## Begin

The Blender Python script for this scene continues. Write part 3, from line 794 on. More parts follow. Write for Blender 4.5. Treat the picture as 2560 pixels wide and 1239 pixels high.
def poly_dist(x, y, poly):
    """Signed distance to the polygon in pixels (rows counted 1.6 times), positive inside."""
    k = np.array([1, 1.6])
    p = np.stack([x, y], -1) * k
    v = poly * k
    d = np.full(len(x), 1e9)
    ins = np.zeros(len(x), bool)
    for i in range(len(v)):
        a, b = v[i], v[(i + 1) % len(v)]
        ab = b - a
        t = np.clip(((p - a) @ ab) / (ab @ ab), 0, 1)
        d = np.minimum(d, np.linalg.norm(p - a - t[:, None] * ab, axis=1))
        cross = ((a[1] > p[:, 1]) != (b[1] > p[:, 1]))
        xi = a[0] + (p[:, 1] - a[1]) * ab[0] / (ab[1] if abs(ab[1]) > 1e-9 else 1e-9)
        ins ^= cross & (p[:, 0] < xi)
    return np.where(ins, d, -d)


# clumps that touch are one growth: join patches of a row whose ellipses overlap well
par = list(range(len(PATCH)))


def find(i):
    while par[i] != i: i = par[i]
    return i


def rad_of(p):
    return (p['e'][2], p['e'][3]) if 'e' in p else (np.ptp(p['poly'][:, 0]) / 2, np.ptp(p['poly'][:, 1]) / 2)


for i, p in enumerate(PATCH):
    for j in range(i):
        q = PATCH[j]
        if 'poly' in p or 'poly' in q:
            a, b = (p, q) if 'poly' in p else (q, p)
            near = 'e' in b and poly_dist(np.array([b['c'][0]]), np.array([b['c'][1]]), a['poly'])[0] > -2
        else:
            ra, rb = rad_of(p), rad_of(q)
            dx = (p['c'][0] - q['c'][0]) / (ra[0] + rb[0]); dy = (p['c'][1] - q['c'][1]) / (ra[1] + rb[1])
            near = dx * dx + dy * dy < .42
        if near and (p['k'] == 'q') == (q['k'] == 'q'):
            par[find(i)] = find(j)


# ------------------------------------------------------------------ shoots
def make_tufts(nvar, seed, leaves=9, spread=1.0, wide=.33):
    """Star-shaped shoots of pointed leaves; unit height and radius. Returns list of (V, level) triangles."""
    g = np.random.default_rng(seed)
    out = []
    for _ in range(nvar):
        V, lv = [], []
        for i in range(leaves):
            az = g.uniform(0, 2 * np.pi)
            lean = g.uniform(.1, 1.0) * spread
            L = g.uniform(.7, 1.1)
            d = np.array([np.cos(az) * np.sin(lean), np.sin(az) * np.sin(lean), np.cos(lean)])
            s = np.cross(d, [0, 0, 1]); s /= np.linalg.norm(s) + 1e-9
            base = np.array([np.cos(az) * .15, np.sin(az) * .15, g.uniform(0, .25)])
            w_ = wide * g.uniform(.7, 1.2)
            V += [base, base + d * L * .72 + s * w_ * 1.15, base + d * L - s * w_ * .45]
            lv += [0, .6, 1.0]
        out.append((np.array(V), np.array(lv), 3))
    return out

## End

Task statement:
Write out every line exactly as it stands.

Written response:
The Blender Python script for this scene continues. Write part 3, from line 794 on. More parts follow. Write for Blender 4.5. Treat the picture as 2560 pixels wide and 1239 pixels high.
def poly_dist(x, y, poly):
    """Signed distance to the polygon in pixels (rows counted 1.6 times), positive inside."""
    k = np.array([1, 1.6])
    p = np.stack([x, y], -1) * k
    v = poly * k
    d = np.full(len(x), 1e9)
    ins = np.zeros(len(x), bool)
    for i in range(len(v)):
        a, b = v[i], v[(i + 1) % len(v)]
        ab = b - a
        t = np.clip(((p - a) @ ab) / (ab @ ab), 0, 1)
        d = np.minimum(d, np.linalg.norm(p - a - t[:, None] * ab, axis=1))
        cross = ((a[1] > p[:, 1]) != (b[1] > p[:, 1]))
        xi = a[0] + (p[:, 1] - a[1]) * ab[0] / (ab[1] if abs(ab[1]) > 1e-9 else 1e-9)
        ins ^= cross & (p[:, 0] < xi)
    return np.where(ins, d, -d)


# clumps that touch are one growth: join patches of a row whose ellipses overlap well
par = list(range(len(PATCH)))


def find(i):
    while par[i] != i: i = par[i]
    return i


def rad_of(p):
    return (p['e'][2], p['e'][3]) if 'e' in p else (np.ptp(p['poly'][:, 0]) / 2, np.ptp(p['poly'][:, 1]) / 2)


for i, p in enumerate(PATCH):
    for j in range(i):
        q = PATCH[j]
        if 'poly' in p or 'poly' in q:
            a, b = (p, q) if 'poly' in p else (q, p)
            near = 'e' in b and poly_dist(np.array([b['c'][0]]), np.array([b['c'][1]]), a['poly'])[0] > -2
        else:
            ra, rb = rad_of(p), rad_of(q)
            dx = (p['c'][0] - q['c'][0]) / (ra[0] + rb[0]); dy = (p['c'][1] - q['c'][1]) / (ra[1] + rb[1])
            near = dx * dx + dy * dy < .42
        if near and (p['k'] == 'q') == (q['k'] == 'q'):
            par[find(i)] = find(j)


# ------------------------------------------------------------------ shoots
def make_tufts(nvar, seed, leaves=9, spread=1.0, wide=.33):
    """Star-shaped shoots of pointed leaves; unit height and radius. Returns list of (V, level) triangles."""
    g = np.random.default_rng(seed)
    out = []
    for _ in range(nvar):
        V, lv = [], []
        for i in range(leaves):
            az = g.uniform(0, 2 * np.pi)
            lean = g.uniform(.1, 1.0) * spread
            L = g.uniform(.7, 1.1)
            d = np.array([np.cos(az) * np.sin(lean), np.sin(az) * np.sin(lean), np.cos(lean)])
            s = np.cross(d, [0, 0, 1]); s /= np.linalg.norm(s) + 1e-9
            base = np.array([np.cos(az) * .15, np.sin(az) * .15, g.uniform(0, .25)])
            w_ = wide * g.uniform(.7, 1.2)
            V += [base, base + d * L * .72 + s * w_ * 1.15, base + d * L - s * w_ * .45]
            lv += [0, .6, 1.0]
        out.append((np.array(V), np.array(lv), 3))
    return out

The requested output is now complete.